View PollyB's profile


11 posts in 2311 days

#10 posted 08-17-2015 04:05 PM

[snip] ... I would advise that you re-design the pin/wedge combination. That round pin will dent the wooden wedge, which will then stop holding. Then the blade will stop cutting. [snip]

- Derek Cohen

Thanks for the suggestion. And for the record, I’ve read Krenov and Fincke – and learned a lot from both. I regularly suggest the Fincke book to anyone interested in diy Krenov-style plane making.

I’m going to look into that. I’ve gotten about three years of moderately substantial use so far out of a 3/8” bronze pin and Ipe wedge with no signs of denting. On the other hand, I’d like to produce a tool that will still be working well and properly for my great-grandchildren or longer.
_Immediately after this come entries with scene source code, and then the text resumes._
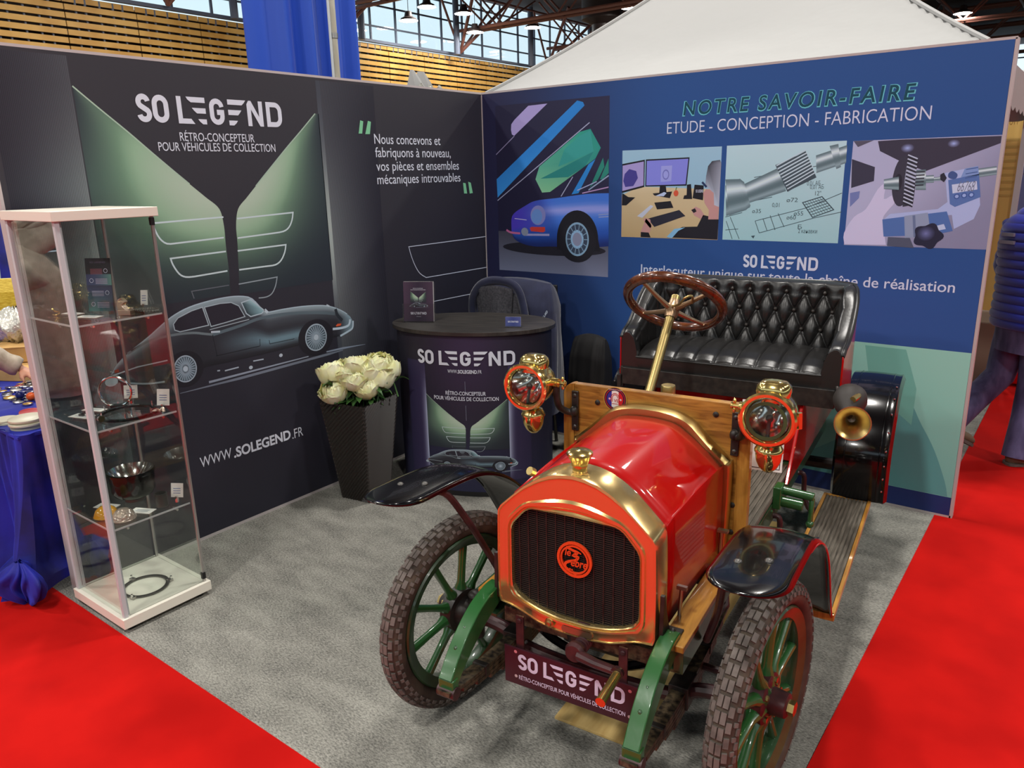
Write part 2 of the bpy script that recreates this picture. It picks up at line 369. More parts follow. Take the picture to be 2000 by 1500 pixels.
# ------------------------------------------------------------- flat printed artwork (polygons in a plane, coloured per vertex)
_tcache = {}
def text_geo(s, weight=0.0, spacing=1.0):
    k = (s, weight, spacing)
    if k not in _tcache:
        cu = bpy.data.curves.new('lettering', 'FONT'); cu.body = s; cu.offset = weight; cu.space_character = spacing
        cu.resolution_u = 4
        o = bpy.data.objects.new('lettering', cu); COL.objects.link(o)
        bpy.context.view_layer.update()
        me = bpy.data.meshes.new_from_object(o.evaluated_get(bpy.context.evaluated_depsgraph_get()))
        _tcache[k] = ([(v.co.x, v.co.y) for v in me.vertices], [tuple(p.vertices) for p in me.polygons])
        bpy.data.objects.remove(o); bpy.data.curves.remove(cu); bpy.data.meshes.remove(me)
    return _tcache[k]
def C(r, g, b, k=1.15): return rgb(r * .93, g * .985, min(255, b * 1.06), k)
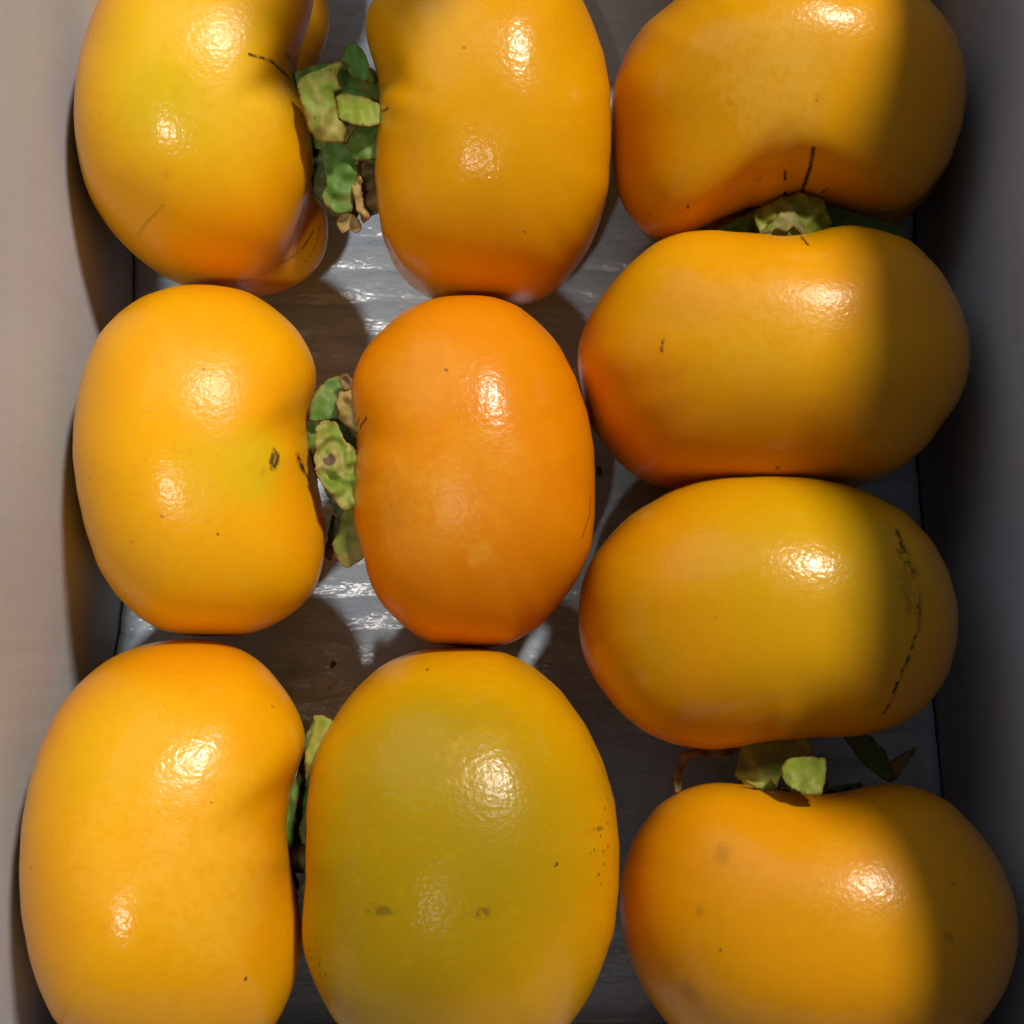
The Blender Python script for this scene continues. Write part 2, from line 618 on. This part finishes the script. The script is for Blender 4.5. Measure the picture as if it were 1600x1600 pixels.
SKIN = {
 'L1': dict(base=GOLD, warm=ORANGE, patch=[(285, 110, 30, YELLOW, .95), (250, 160, 13, (.60, .42, .008), .6), (400, 400, 20, ORANGE, .8)],
      bloom=[(375, 160, 13, .45), (330, 60, 12, .3)],
      mark=[([(390,85),(408,90),(425,97),(445,115),(456,126)], .34, .95), ([(447,84),(455,95),(458,106)], .30, .9),
            ([(255,320),(232,345),(215,367)], .35, .30), ([(489,362),(470,392),(440,412),(405,430)], .34, .8),
            ([(365,440),(392,436)], .4, .4), ([(500,352),(492,385),(477,409)], .25, .7), ([(258,272),(259,273)], .8, .22)],
      speck=[(480, 25, 6)]),
 'C1': dict(base=(.76, .34, .001), warm=(.76, .30, .001), patch=[(740, 420, 22, ORANGE, .4), (690, 60, 18, (.78, .38, .006), .6)], bloom=[(740, 220, 9, .3), (800, 80, 8, .3)],
      mark=[([(592,141),(598,133)], .25, .9), ([(596,176),(607,169)], .32, .85), ([(820,362),(821,363)], .3, .5)], speck=[]),
 'R1': dict(base=(.82, .37, .002), warm=(.82, .33, .002), patch=[(1330, 150, 22, GOLD, .8), (1000, 230, 14, DEEP, .4)],
      bloom=[(1190, 100, 14, .75), (1210, 165, 14, .75), (1270, 60, 12, .6), (1240, 210, 9, .5)],
      mark=[([(1271,232),(1266,262),(1257,288),(1252,302)], .55, 1.), ([(1226,267),(1227,281)], .36, .95), ([(1227,300),(1227,309)], .40, .9),
            ([(1284,301),(1291,295)], .5, .7), ([(1277,148),(1276,157)], .30, .8), ([(1075,322),(1075,324)], .40, .7), ([(1015,334),(1042,356)], .26, .5),
            ([(1182,281),(1190,277)], .25, .5)], speck=[]),
 'R2': dict(base=GOLD, warm=ORANGE, patch=[(980, 650, 24, DEEP, .5), (1200, 720, 26, DEEP, .3)], bloom=[(1190, 500, 16, .40), (1250, 465, 12, .35)],  # low deep patches paint in shade and orange light bounced between fruit
      mark=[([(1036,532),(1036,535)], .45, .95), ([(1033,543),(1034,548)], .5, .6), ([(1248,367),(1256,375),(1263,383)], .32, .9), ([(1217,728),(1214,733)], .4, .7)], speck=[]),
 'R3': dict(base=(.70, .325, .001), warm=ORANGE, patch=[(1290, 890, 32, (.66, .355, .002), .9), (930, 1000, 17, ORANGE, .85), (1080, 1140, 20, ORANGE, .7)], bloom=[(1270, 890, 10, .25)],
      mark=[([(1402,828),(1410,850),(1418,872),(1427,898)], .7, .75), ([(1427,898),(1436,930),(1437,962),(1432,990)], .55, .85),
            ([(1432,990),(1424,1022),(1410,1050),(1398,1080),(1380,1116)], .5, .85), ([(1413,868),(1424,892)], 2.0, .55), ([(1412,905),(1424,935)], 2.4, .25), ([(1418,938),(1421,950)], 1.2, .4), ([(1436,930),(1436,975)], 1.2, .35),
            ([(1117,964),(1118,966)], .36, .85), ([(1335,1152),(1366,1138)], .5, .3)], speck=[]),
 'R4': dict(base=(.70, .295, .001), warm=ORANGE, patch=[(990, 1420, 16, ORANGE, .8)], bloom=[(1340, 1380, 12, .25), (1050, 1570, 12, .25)],
      mark=[([(1130,1328),(1129,1338)], 1.6, .22), ([(1078,1550),(1083,1556)], 2.2, .25), ([(1092,1424),(1096,1421)], .9, .22),
            ([(1480,1463),(1485,1466)], .9, .35), ([(1227,1236),(1229,1244)], .28, .9), ([(1489,1380),(1490,1381)], .4, .5)], speck=[]),
 'L2': dict(base=GOLD, warm=ORANGE, patch=[(400, 735, 11, (.62, .42, .006), .85), (320, 730, 13, (.70, .41, .006), .7), (220, 900, 18, (.74, .37, .004), .6)],
      bloom=[(330, 590, 12, .35), (285, 770, 8, .25)],
      mark=[([(429,704),(434,712),(432,724),(426,733),(424,722),(428,706)], .62, .8), ([(429,712),(428,728)], 1.1, .45), ([(462,711),(486,711)], .36, .95), ([(466,713),(469,724),(474,733)], 1.1, .85),
            ([(474,733),(482,750)], .42, .9), ([(252,806),(254,807)], .35, .5), ([(340,834),(341,835)], .3, .6), ([(493,592),(494,604)], .3, .6), ([(412,735),(410,742)], .5, .25),
            ([(486,645),(487,652)], .3, .6), ([(206,846),(207,847)], .35, .4)], speck=[]),
 'C2': dict(base=(.76, .245, .001), warm=DEEP, patch=[(720, 930, 26, DEEP, .6)], bloom=[(650, 800, 14, .32), (760, 760, 14, .25), (770, 862, 4.2, .55), (660, 580, 13, .2)],
      mark=[([(557,671),(562,652)], .3, .85), ([(563,668),(573,653)], .36, .9), ([(697,578),(698,579)], .3, .7), ([(923,775),(921,805),(910,838)], .5, .45),  # last mark paints the shade line of the right-hand groove
            ([(578,905),(582,922)], .4, .7)], speck=[]),
 'L3': dict(base=GOLD, warm=ORANGE, patch=[(300, 1020, 18, ORANGE, .7), (450, 1230, 12, ORANGE, .8), (200, 1160, 22, (.76, .40, .006), .7)],
      bloom=[(340, 1380, 17, .55), (190, 1320, 14, .40), (290, 1190, 12, .40), (350, 1220, 9, .35)],
      mark=[([(446,1279),(454,1283)], .28, .9), ([(384,1528),(384,1530)], .35, .8)], speck=[]),
 'C3': dict(base=(.68, .335, .001), warm=(.76, .35, .001), patch=[(690, 1310, 37, OLIVE, .97), (580, 1490, 30, (.40, .248, .001), .9), (640, 1180, 20, (.41, .26, .001), .8), (955, 1440, 13, GOLD, .8), (900, 1590, 16, GOLD, .7), (740, 1020, 13, GOLD, .6), (480, 1250, 9, GOLD, .7)], bloom=[(750, 1190, 8, .2), (530, 1515, 6, .25)],
      mark=[([(578,1420),(592,1423),(608,1422)], 1.0, .42), ([(748,1427),(760,1425)], 1.0, .42), ([(608,1422),(745,1427)], .5, .10), ([(867,1351),(870,1351)], .42, .95),
            ([(913,1302),(925,1299),(938,1294)], .5, .6), ([(925,1170),(942,1205),(955,1240),(962,1262)], .4, .5), ([(958,1475),(950,1510),(938,1545)], .4, .35),  # last two marks paint in the shade of creases at the right edge
            ([(480,1375),(481,1390)], .4, .4), ([(668,1045),(669,1047)], .3, .7)], speck=[(492, 1510, 10), (520, 1580, 7), (950, 1330, 9), (948, 1255, 6)]),
}


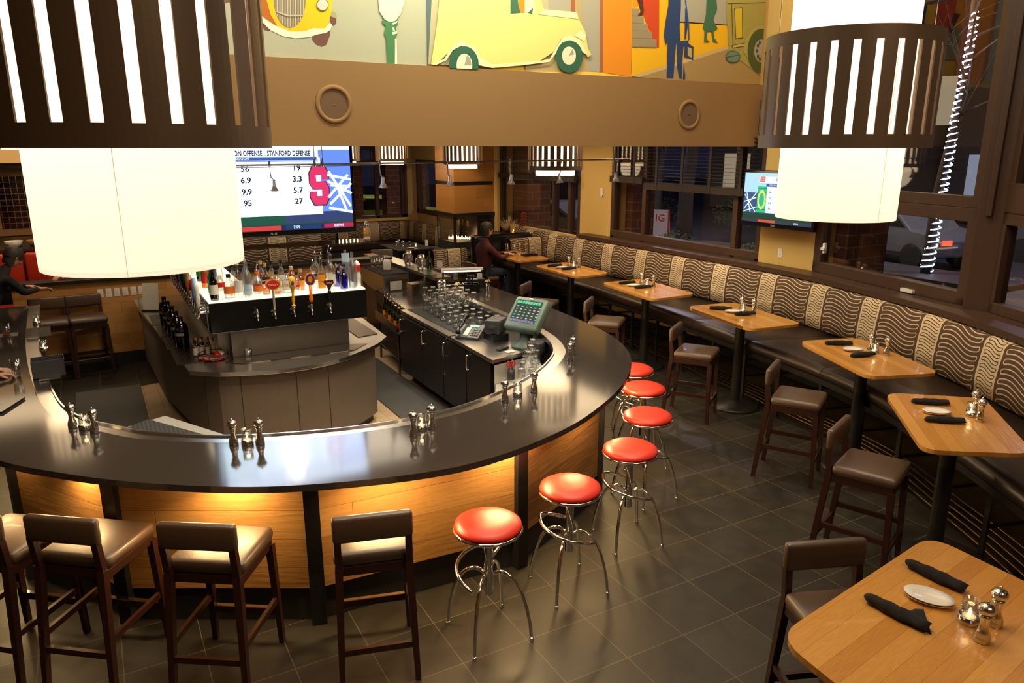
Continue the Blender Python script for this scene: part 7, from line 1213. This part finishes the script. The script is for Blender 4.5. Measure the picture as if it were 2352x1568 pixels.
# guest at the left arm of the bar, only the hands reach into view
p = sitter('person', 'person in dark clothes at the left arm of the bar, hands on the counter', (-1.535, 6.98, 0), R(-90), ((-.26, .30, 1.13), (-.10, .66, 1.12)), ((.26, .30, 1.13), (.12, .70, 1.12)))
hand(p, (-.08, .70, 1.115), (.45, .9, -.05), (0, 0, 1), 1, .55); hand(p, (.11, .73, 1.115), (-.2, .9, -.05), (0, 0, 1), -1, .6)
b = MB(); b.cyl((0, 0), .19, .70, .76, 20); b.cyl((0, 0), .025, 0, .70, 10); b.cyl((0, 0), .22, 0, .02, 20); o = b.build('backless_stool', 'leather'); o.location = (-1.535, 6.98, 0); tag(o, 'round backless seat under the guest at the left arm of the bar', 'stool')
# standing guest at the far end of the left arm, leaning over it
J = [(0, 0, .95), (0, .10, 1.15), (0, .26, 1.38), (0, .34, 1.44), (0, .40, 1.50)]; E_ = [(0, 1), (1, 2), (2, 3), (3, 4)]; Rd = [(.16, .12), (.15, .12), (.20, .12), (.07, .07), (.05, .05)]
for s_ in (-1, 1):
    i = len(J); J += [(s_*.19, .27, 1.36), (s_*.24, .40, 1.18), (s_*.17, .60, 1.19)]; E_ += [(2, i), (i, i+1), (i+1, i+2)]; Rd += [.062, .045, .032]; i = len(J); J += [(s_*.10, 0, .88), (s_*.11, .03, .48), (s_*.11, 0, .07), (s_*.11, .14, .04)]; E_ += [(0, i), (i, i+1), (i+1, i+2), (i+2, i+3)]; Rd += [.10, .065, .045, .038]
p = person('person', 'person in black leaning forward at the far left end of the bar', J, E_, Rd, 0, 'cloth_black'); p.location = (-1.27, 10.42, 0); p.rotation_euler = (0, 0, R(-60)); headmesh(p, (0, .46, 1.58), 0, 'hair', -.5); [hand(p, (s_*.15, .63, 1.19), (0, 1, -.1), (0, 0, 1), s_, .4) for s_ in (-1, 1)]
# guest in the booth behind the partition, arm resting on its ledge
p = sitter('person', 'person in dark clothes in the red booth resting a forearm on the partition ledge', (-.02, 11.95, 0), R(180), ((-.20, .36, 1.22), (.02, .62, 1.225)), ((.24, .38, 1.22), (.36, .64, 1.225)), 'cloth_black', .62, False)
hand(p, (.05, .66, 1.225), (.6, .7, 0), (0, 0, 1), -1, .5); hand(p, (.40, .66, 1.225), (.6, .6, 0), (0, 0, 1), 1, .5)
# guest in dark red beside the hearth
p = sitter('person', 'person in dark red top seated at the table nearest the fireplace', (5.68, 11.05, 0), R(-90), ((-.26, .20, 1.06), (-.10, .42, 1.11)), ((.26, .20, 1.06), (.10, .42, 1.11)), 'cloth_maroon', .76, True, lean=.02)
hand(p, (-.08, .45, 1.105), (.3, .9, 0), (0, 0, 1), 1, .5); hand(p, (.08, .45, 1.105), (-.3, .9, 0), (0, 0, 1), -1, .5)
chair(5.66, 11.05, 0, 'leather bar chair occupied by the person in the dark red top', g2)
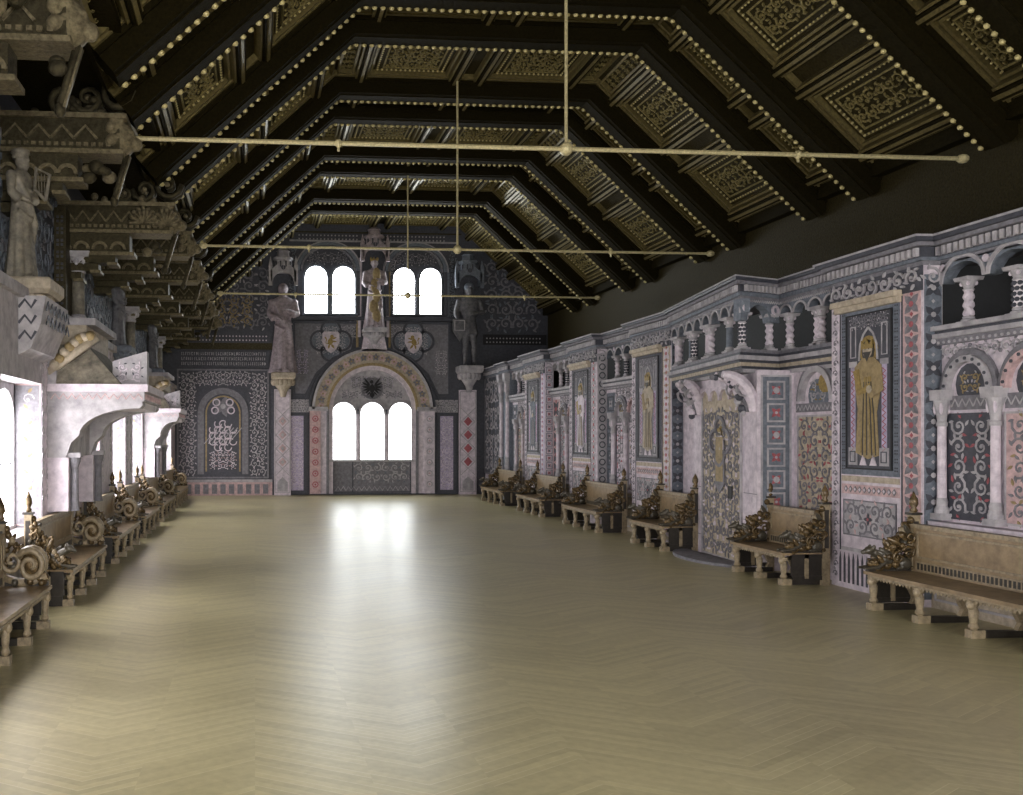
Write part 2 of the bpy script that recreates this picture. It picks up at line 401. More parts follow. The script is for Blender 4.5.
# ------------------------------------------------------------------ roof
CX, HB, HF, ZE, ZF = 4.75, 6.45, 2.85, 6.6, 9.9      # centre, half width at the eaves, half width of the flat, heights
P4 = [(CX-HB, ZE), (CX-HF, ZF), (CX+HF, ZF), (CX+HB, ZE)]
sl = math.hypot(HB-HF, ZF-ZE); ca, sa = (HB-HF)/sl, (ZF-ZE)/sl
def ring(h):
    """the section line standing off the coffer boards by h (h=.45 is the beams' underside)"""
    d = .45-h                                           # outwards from the underside line
    nx, nz = -sa*d, ca*d
    k = d*(1-ca)/sa                                     # corner mitre
    a = (P4[0][0]+nx, P4[0][1]+nz); b = (P4[1][0]-k*1.0, P4[1][1]+d)
    return [a, b, (2*CX-b[0], b[1]), (2*CX-a[0], a[1])]
def strip(mb, h0, h1, y0, y1, m_):
    A, B = ring(h0), ring(h1); vs = []; fs = []
    for p in A+B:
        vs += [(p[0], y0, p[1]), (p[0], y1, p[1])]
    for i in range(3):
        a, b = 2*i, 8+2*i
        fs += [(a, a+1, a+3, a+2), (b, b+2, b+3, b+1), (a, a+2, b+2, b), (a+1, b+1, b+3, a+3)]
    fs += [(0, 8, 9, 1), (6, 7, 15, 14)]
    mb.add(vs, fs, m_)
def facets(mb):
    A = ring(0); out = []
    for i in range(3):
        p, q = A[i], A[i+1]; L = math.hypot(q[0]-p[0], q[1]-p[1])
        out.append((F(mb, (p[0], 0, p[1]), (q[0]-p[0], 0, q[1]-p[1]), (0,-1,0)), L))
    return out                                         # frame coords: x along the section, y = -Y
FAR = []
for k in range(-3, 4): FAR += [16.0+4.5*k, 17.55+4.5*k]
BW = .5
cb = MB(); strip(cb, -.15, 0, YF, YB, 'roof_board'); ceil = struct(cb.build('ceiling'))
ends = [YF]+FAR+[YB+BW]
ORD = ['foremost', 'second', 'third', 'fourth', 'fifth', 'sixth', 'seventh', 'eighth', 'ninth', 'tenth', 'eleventh', 'twelfth', 'thirteenth', 'fourteenth', 'fifteenth']
for bi, y1 in enumerate(FAR):
    t = thing('roof_beam', 'dark carved roof beam with pale beaded edge, %s from the camera, bent along the roof slopes' % ORD[bi], 'roof beam', (CX, y1, ZF), 0, 'beaded beams across the coffered roof')
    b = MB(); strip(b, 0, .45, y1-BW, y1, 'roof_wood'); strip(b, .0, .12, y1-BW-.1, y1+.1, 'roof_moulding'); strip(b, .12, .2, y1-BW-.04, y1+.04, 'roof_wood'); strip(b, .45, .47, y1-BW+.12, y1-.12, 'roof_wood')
    for v in range(len(b.v)): p = b.v[v]; b.v[v] = (p[0]-CX, p[1]-y1, p[2]-ZF)
    b.build('timber', t)
    for name, h, yo, r, st in (('bead_moulding', .46, .0, .042, .15), ('lower_bead_moulding', .30, .035, .032, .13)):
        bm = MB(); A = ring(h)
        for i in range(3):
            p, q = A[i], A[i+1]; L = math.hypot(q[0]-p[0], q[1]-p[1]); n = int(L/st)
            for k in range(n):
                f = (k+.5)/n; bm.ball((p[0]+(q[0]-p[0])*f-CX, yo, p[1]+(q[1]-p[1])*f-ZF), (r*1.25, r*.9, r), 'roof_bead', 6, 4)
            if h == .45:
                bm.bar((p[0]-CX, yo-.07, p[1]-ZF), (q[0]-CX, yo-.07, q[1]-ZF), .025, .05, 'roof_moulding')
        bm.build(name, t, True)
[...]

Ipe is very hard stuff, but it may not 4+ generations hard. Maybe not even 2 generations. I think I’ll look into an Ipe cross pin.

I know out in AU, you guys have some pretty hard hardwoods. Got a favorite for cross pins? On your siite, it looks to be the same She-oak of the rest of the plane; on the little block plane also shown, it is a darker wood, perhaps the Jarrah?

As you note, the laminated plane is far less labor intensive that the traditional English and American wood-bodied planes and can be made at far less cost. While that seems not to have deterred some from pricing their laminated planes as art, it does open the door for plain, simple user tools that I aspire to supply to others. As you commented, one can have “world class performance for the cost of your [or perhaps my] time.”

Thanks for taking the time to comment and offer your suggestion. Much appreciated.

View RobS888's profile


2829 posts in 3128 days

#11 posted 08-17-2015 08:17 PM

Don’t sell your boat, but good luck. I think you have a good attitude and I’d like to see a picture when you start selling them.

-- I always knew gun nuts where afraid of something, just never thought popcorn was on the list.